2025 Topps Chrome Baseball just dropped a few weeks back and "Breaker's Delight" boxes were closing in on $700 right out the gate. Last year they were $450 a pop and the year before they were $330. The naming convention couldn’t be more fitting—this is certainly a delight for the breakers, but the customers? Not so much.
Frankly, the markups are insulting. Manufacturers, platforms, and breakers are exploiting the reality that people will rip the product no matter the price—fueling the addictive behaviors we constantly reference and amplifying them with a manufactured sense of urgency. It all feels deceptively calculated.
So who's to blame in all of this?
Now, we understand supply and demand—but what are we actually doing here? These extreme price hikes are singlehandedly chipping away at the integrity of the hobby. And this isn’t even touching the deeper issues at play—this is just the surface.
The problem starts with the manufacturers, the key decision-makers steering the hobby.
Here’s the kicker—it’d be one thing if manufacturers were introducing innovative tech or game-changing features to justify these price jumps. But we don’t even see increases like this with new car models year over year. Instead, they’re raising prices for one simple reason: because they can.
Their mindset? Most boxes today move through multi-box breaks, so the per-team price hike feels "marginal" to the buyer. The sticker shock gets buried behind a randomized spot in a break, making the price increase far less noticeable—by design.

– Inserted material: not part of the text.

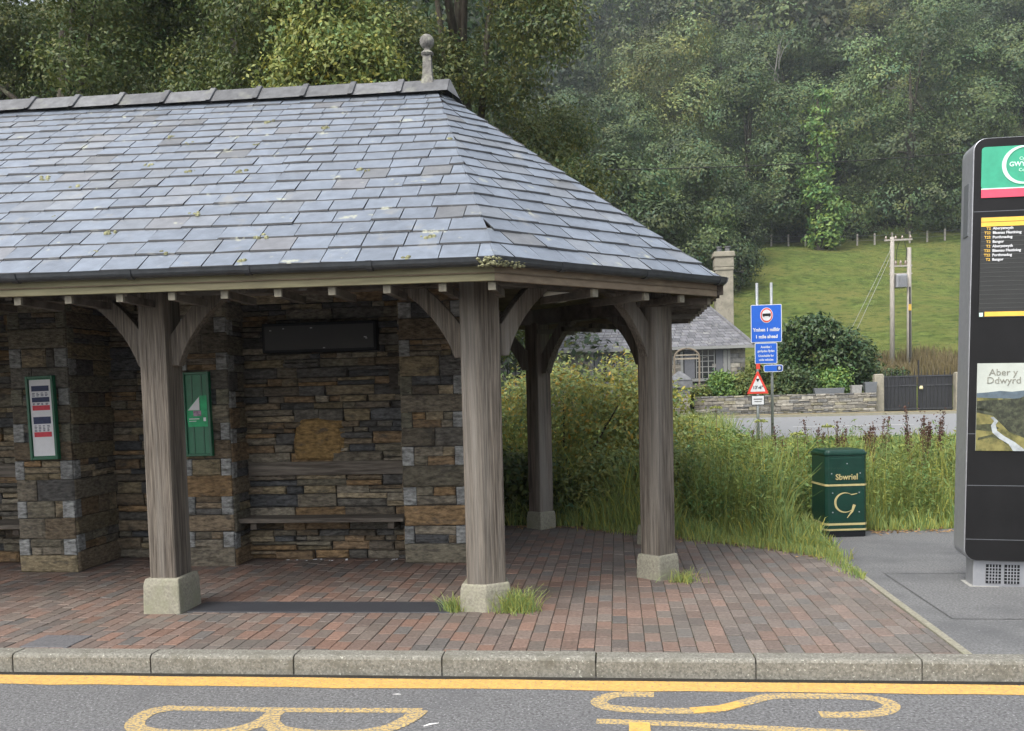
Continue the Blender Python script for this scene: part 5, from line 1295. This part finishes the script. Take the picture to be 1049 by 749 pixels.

It’s subtle. It’s strategic. And it’s deceptive.
Year after year, the prices climb higher—while collectors are left hanging on for dear life.
But at the end of the day, we’re not dumb. The numbers don’t lie—and neither does the growing frustration among collectors. These extreme price hikes don’t just drain wallets—they erode trust. They undermine the foundation the hobby is built on. Because if the cost of entry keeps climbing at this pace, collecting stops being about passion and personal connection—and becomes solely about who can afford to stay in the game.
While this is only one piece of a much bigger problem, it’s one of the clearest indicators of where things are headed. These price jumps are driven from the top—the manufacturers, the platforms, and the executives making the calls. If this continues without oversight or accountability, it’s the kind of greed that doesn’t just strain collectors—it risks undermining the entire hobby.
The hobby can’t thrive on adrenaline alone. It needs accessibility, balance, and a fair shot for everyone—not just those willing to pay whatever the market will bear.
#CollectorsMD
If we don’t call out the deception now, it’ll cement itself as the norm—and once that happens, it’s here to stay.